I need to be stimulated again. I have no motivation because all of the talentless stuff I've dealt with. One time I was in a band and all we did was play covers. During the time though, I was in school everyday, working both days every weekend, attending band practice. I was very very busy but even now I'm doing more. It takes less time but I'm doing more. When I'm not in school, I'm practicing piano. I've actually improved because of it. I have no reason to go to school. Over the summer, I bought an AP Economics book and read it for a week. In that weed, I learned more about economics then I did this whole semester in my stupid economics honors class. I'm in college prep english, so my GPA is better because I can do economics yet its lowered because of my english, which is more challenging the economics. Not really this year though, because I do nothing for school. I'm in an individual english class because of my IEP and the teacher is extremely lax and unorganized. Then I have AP Latin which I don't go to. The teacher is lax and isn't confrontational and told me I don't even have to go to class. They don't even do anything in class. It's 2nd period so there's no reason for me to force myself out of bed.
Before this year started, I was going to take 4 classes (the mininum is 5) and work more. The school allowed it, but I work the same amount. I make more than everyone else in my grade because I'm a waitor. I make more in one shift then they do in a fucking week. I was planning to go back to classes before but I don't care anymore, I have no reason to go. I'm smart can figure this shit out myself. It'd be nice if there were some discussions to take part in but there aren't. I turn 18 later this month so I'll be able to get another job as a waitor where I can serve alcohol. People are ignorant though. They think that working dinner makes you more money then breakfast. They're actually the same pay overall. At breakfast, you have more tables since people don't sit as long. I like to work.

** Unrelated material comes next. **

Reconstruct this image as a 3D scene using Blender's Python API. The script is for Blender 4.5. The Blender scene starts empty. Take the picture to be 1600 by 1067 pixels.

Ideally though, I want to start a band with real musicians. Unfortunately, I can only play piano. Well actually I can play trumpet, clarinet, flute, piano and guitar. I'm only good at piano though. I also can play euphonium and tuba but they're both just bigger trumpets. I can also play sax but that's essentially a clarinet. I can't really think guitar like I think piano. I can write classical music but not rock music. After seeing Taking Back Sunday on the 28th, I felt this lyrical sort of happiness. I was thinking poetically which is essential for writing music. It was then that I though I'd like to be in a band. I'd prefer to be in band and tour the world then be an actuary.
THE OTHER DAY I went to school. I don't know why I just felt the need to. But then I couldn't even leave because of all the stupid policies. There goes my control. I need control or I go crazy. What's the point of me going when I can't even leave. They also call everyday I'm not there, but I dont even have to be there since it's in my IEP.